The statements contained herein contain certain forward-looking statements that are based on Arena’s beliefs as well as assumptions made by and information currently available to Arena. When used herein, the words “anticipate,” “believe,” “could,” “estimate,” “expect,” “going forward,” “intend,” “may,” “modeled,” “ought to,” “plan,” “project,” “seek,” “should,” “will,” “would,” and similar expressions, as they relate to Arena or Arena’s management are intended to identify forward-looking statements. These forward-looking statements include, without limitation, statements relating to investments, business prospects, future developments, trends and conditions in the industry and geographical markets in which Arena operate, Arena strategies, plans, objectives and goals, as well as Arena ability to control costs, statements relating to prices, volumes, operations, margins, overall market trends, risk management and exchange rates. These forward-looking statements reflect Arena’s views at the time such statement were made with respect to future events and are not a guarantee of future performance or developments. You are strongly cautioned that reliance on any forward- looking statements involves known and unknown risks and uncertainties.

As of April 1, 2025, Arena had $4.1 billion in AUM and programmatic capital. Programmatic capital includes callable capital to discretionary and non-discretionary separately managed accounts.

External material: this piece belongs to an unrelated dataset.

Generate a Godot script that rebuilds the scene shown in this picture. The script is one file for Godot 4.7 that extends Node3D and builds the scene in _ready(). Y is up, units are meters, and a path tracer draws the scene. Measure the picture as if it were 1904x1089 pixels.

Net annualized returns inceptions to date are net of fees as disclosed and net of deal and operating expenses (including asset servicing expenses). All returns are based on the reinvestment of principal, interest, and dividends received. As applicable, fee schedules for returns shown include management fees with a range of 0.35%-2%, incentive fees with a range of 7.5% incentive to 20% and preferred returns or hurdles applicable on specific vehicles.